The statement said "many" militants were "neutralised" in the strikes.
On Friday night, attackers attempted to infiltrate a military base in northern Iraq's semi-autonomous Kurdish region, killing five soldiers.
Another four died later of critical injuries.
The Turkish defence ministry said 15 militants were also killed.
There was no immediate comment from the PKK, the government in Baghdad or the administration in the semi-autonomous northern Kurdish region in Iraq.
Foreign Minister Hakan Fidan expressed his condolences on social media platform X.
"We will fight to the end against the PKK terrorist organisation within and outside our borders," he wrote.
President Recep Tayyip Erdogan was to hold a security meeting in Istanbul later on Saturday, the Turkish president's communications director Fahrettin Altun wrote on X.
Interior Minister Ali Yerlikaya said police had detained 113 people suspected of ties to the PKK following raids across 32 Turkish provinces.
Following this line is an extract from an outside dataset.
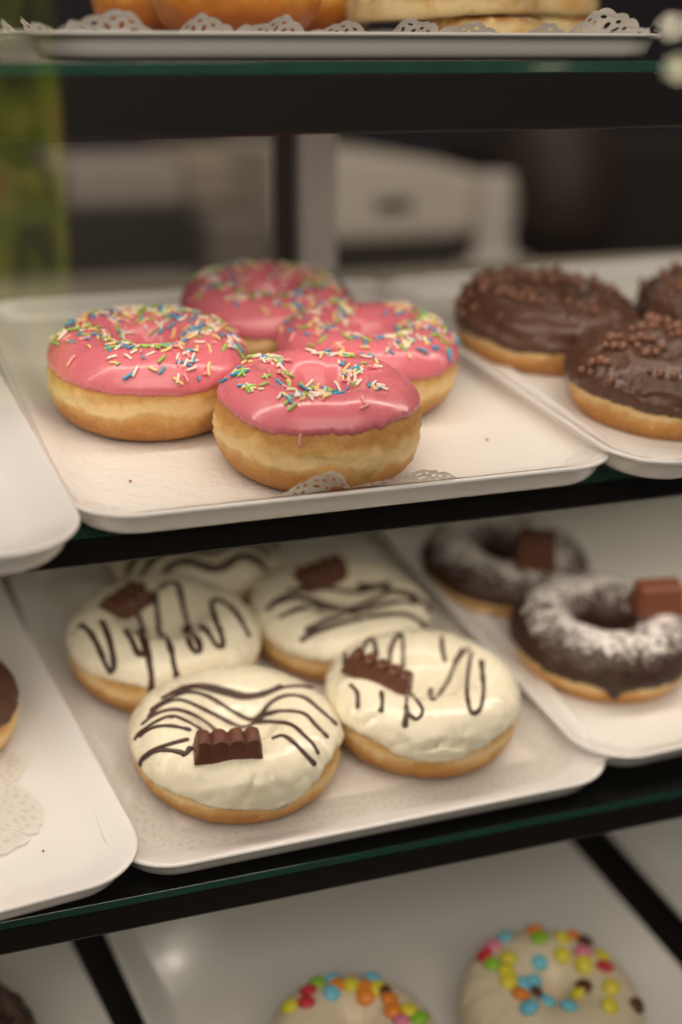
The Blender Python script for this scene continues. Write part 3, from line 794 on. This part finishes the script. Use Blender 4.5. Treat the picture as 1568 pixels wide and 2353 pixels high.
# ------------------------------------------------------------------ buns and flatbreads of the top shelf
def bun_mat():
    m, nt, b = newmat('baked_bun_crust'); co = objco(nt)
    g = N(nt, 'ShaderNodeSeparateXYZ'); nt.links.new(N(nt, 'ShaderNodeTexCoord').outputs['Generated'], g.inputs[0])
    z = math_(nt, 'ADD', g.outputs['Z'], math_(nt, 'MULTIPLY_ADD', noisetex(nt, co, 45, 5, .6), .35, -.17))
    c = ramp(nt, z, [(0,(.30,.07,.008)),(.2,(.43,.115,.012)),(.36,(.58,.20,.022)),(.48,(.74,.40,.08)),(.6,(.72,.42,.10)),(.8,(.5,.22,.05)),(1,(.4,.15,.03))])
    nt.links.new(c, b.inputs['Base Color']); setb(b, Roughness=.45, Specular_IOR_Level=.4)
    bump(nt, b, noisetex(nt, co, 260, 4), .35, .0008); return m
M['bun'] = bun_mat()
def flat_mat():
    m, nt, b = newmat('folded_flatbread'); co = objco(nt)
    n1 = noisetex(nt, co, 70, 4, .6, .6); n2 = noisetex(nt, co, 26, 3)
    g = N(nt, 'ShaderNodeSeparateXYZ'); nt.links.new(N(nt, 'ShaderNodeTexCoord').outputs['Generated'], g.inputs[0])
    c = ramp(nt, math_(nt, 'ADD', math_(nt, 'MULTIPLY', n1, .6), math_(nt, 'MULTIPLY', n2, .4)), [(.3,(.84,.69,.42)),(.55,(.80,.62,.32)),(.66,(.64,.36,.10)),(.76,(.32,.12,.025))])
    zz = maprange(nt, g.outputs['Z'], .55, .95)
    c = mixc(nt, math_(nt, 'MULTIPLY', zz, maprange(nt, n1, .42, .6)), c, (.42,.17,.03))
    nt.links.new(c, b.inputs['Base Color']); setb(b, Roughness=.6, Specular_IOR_Level=.3); bump(nt, b, noisetex(nt, co, 220, 4), .4, .0008); return m
M['flat'] = flat_mat()
def pat(name, label, cat, group, pos, Rr, h, seed, mat, pe=2/2.6, wavy=0.0, tilt=(0,0), sx=1.0, fold=False):
    NA, NT = 110, 40; V = []
    for i in range(NA):
        ph = 2*math.pi*i/NA; cx, sy = math.cos(ph), math.sin(ph)
        for j in range(NT):
            t = -math.pi/2 + math.pi*j/(NT-1)
            c, s_ = abs(math.cos(t))**pe, spow(math.sin(t), pe)
            if j in (0, NT-1): c = .0005
            r = Rr*(1+.04*nz(cx*1.3+seed, sy*1.3, seed))*c if not wavy else (Rr - h*.5*(1-c))*(1+.05*nz(cx*1.3+seed, sy*1.3, seed)) if c > .02 else .0005
            if wavy and c <= .45: r = Rr*.93*max(c/.45, .003)
            z = h/2*(1+s_)
            z += wavy*nz(cx*1.6+seed, sy*1.6, r*20)*min(1, r/Rr) + .0008*nz(cx*6, sy*6, z*200+seed)
            r += .0012*nz(cx*4, sy*4, z*150+seed*2)
            V.append((r*cx*sx, r*sy, max(0, z) if not wavy else z))
    F = grid_faces(NA, NT, True, False)
    o = mesh_obj(name, V, F, M[mat])
    o.matrix_world = Matrix.Translation(pos) @ Matrix.Rotation(tilt[0], 4, 'X') @ Matrix.Rotation(tilt[1], 4, 'Y') @ Matrix.Rotation(seed, 4, 'Z')
    return tag(o, label, cat, group)
zf = S1.P.z + .0024
def top_pos(px, Y, dz=0): p = at(px, 60, Y); return Vector((p.x, Y, zf+dz))
G_B = 'round buns on the top shelf'
pat('bread_bun', 'large orange brown bun in front, close behind the lace edge', 'bun', G_B, top_pos(545, .705), .0395, .046, 1.2, 'bun')
pat('bread_bun', 'bun behind and left of the large front bun', 'bun', G_B, top_pos(372, .765), .0345, .046, 3.9, 'bun')
pat('bread_bun', 'bun half hidden between the large front bun and the flatbreads', 'bun', G_B, top_pos(715, .775), .0345, .046, 6.1, 'bun')
G_F = 'folded flatbreads stacked on the top shelf'
pat('flatbread', 'lowest flatbread of the front stack, set to the right with a brown spot', 'flatbread', G_F, top_pos(1110, .69, .0005), .0285, .0110, 2.2, 'flat', 2/3., .0014, (.02,.01))
pat('flatbread', 'second flatbread of the front stack, reaching furthest left', 'flatbread', G_F, top_pos(1015, .705, .0115), .0465, .0112, 5.6, 'flat', 2/3., .0012, (.0,-.05))
pat('flatbread', 'topmost visible flatbread of the front stack, cut by the frame', 'flatbread', G_F, top_pos(1030, .705, .0235), .0460, .0112, 8.3, 'flat', 2/3., .0012, (.01,-.03))
pat('flatbread', 'lower flatbread of the stack behind on the right', 'flatbread', G_F, top_pos(1265, .745, .0005), .0250, .0120, 9.9, 'flat', 2/3., .0014)
pat('flatbread', 'upper flatbread of the stack behind on the right, bulging over the lower one', 'flatbread', G_F, top_pos(1255, .745, .0135), .0275, .0120, 11.7, 'flat', 2/3., .0014, (0,.04))

# ------------------------------------------------------------------ glass shelves with black rails
XA, XB = -.55, 1.15
YG = .586
def glass_shelf(label, shelf, top_off, z_bot, depth=.30, th=.0065, yg=YG):
    # local frame of the shelf; front edge where the panel meets the plane Y = YG
    v0 = (yg - shelf.P.y + top_off*math.sin(shelf.tilt))/math.cos(shelf.tilt)
    root = empty('glass_shelf', shelf.M @ Matrix.Translation((0, v0, top_off)))
    tag(root, label, 'shelf', 'glass shelves with black rails')
    bm = bmesh.new(); box_bm(bm, XA, XB, 0, depth, -th, 0, .0005)
    me = bm_mesh(bm, 'glass_panel'); o = finish('glass_panel', me, [M['glass'], M['glass_edge']], root, False)
    for p in me.polygons: p.material_index = 0 if abs(p.normal.z) > .9 else 1
    # rail, upright in the world
    Mi = root.matrix_world.inverted()
    front = root.matrix_world @ Vector((0, 0, -th))
    zt = front.z - .0004
    prof = [(-.0002, zt), (-.0002, z_bot+.0012), (.0006, z_bot+.0002), (.0016, z_bot), (.0026, z_bot+.0006), (.0030, z_bot+.0016), (.0030, zt-.004), (.045, zt-.004+.042*math.tan(shelf.tilt)), (.045, zt-.0006+.045*math.tan(shelf.tilt))]
    V = []
    for x in (XA, XB):
        for y, z in prof: V.append(Mi @ Vector((x, front.y+y, z)))
    n = len(prof)
    F = [(i, i+n, (i+1) % n + n, (i+1) % n) for i in range(n)] + [tuple(range(n)), tuple(range(2*n-1, n-1, -1))]
    me = bpy.data.meshes.new('front_rail'); me.from_pydata(V, [], F)
    bm = bmesh.new(); bm.from_mesh(me); bmesh.ops.recalc_face_normals(bm, faces=bm.faces); bm.to_mesh(me); bm.free()
    finish('front_rail', me, M['rail'], root, False)
    return front
f1 = glass_shelf('top glass shelf with a bright green edge and tall black rail', S1, -.0058, Z0-.0328, th=.005)
f2 = glass_shelf('middle glass shelf under the pink doughnuts', S2, -.0074, Z0-.2072)
f3 = glass_shelf('lower glass shelf under the white iced doughnuts', S3, -.0074, Z0-.3694, depth=.325, th=.0045, yg=.562)
# floor of the case under the lowest trays, back panel of the lower compartments
base = box('case_floor', (XA, XB, -.30, .30, -.03, -.0076), M['rail'], None, .001, S4.M); tag(base, kind='structure')
bp = box('back_panel', (XA, XB, .886, .900, Z0-.62, Z0-.135), M['beige'], None, .002); tag(bp, kind='structure')

# front glass of the display case
YP = .44
fg = box('front_glass', (XA, XB, YP-.002, YP+.002, Z0-.75, Z0+.30), M['pane'], None, 0); tag(fg, 'clear upright front glass of the display case with faint reflections', 'glass pane')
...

Three weeks ago, PKK-affiliated militants tried to break into a Turkish base in northern Iraq, according to Turkish officials, leaving six soldiers dead.
The following day, six more Turkish soldiers were killed in clashes.
Turkey retaliated by launching strikes against sites that officials said were associated with the PKK in Iraq and Syria.
The PKK, which maintains bases in northern Iraq, is considered a terror organisation by Turkey's Western allies including the United States.
Tens of thousands of people have died since the start of the conflict in 1984.
Turkey and the US disagree on the status of the Syrian Kurdish groups, which have been allied with Washington in the fight against the Islamic State group in Syria.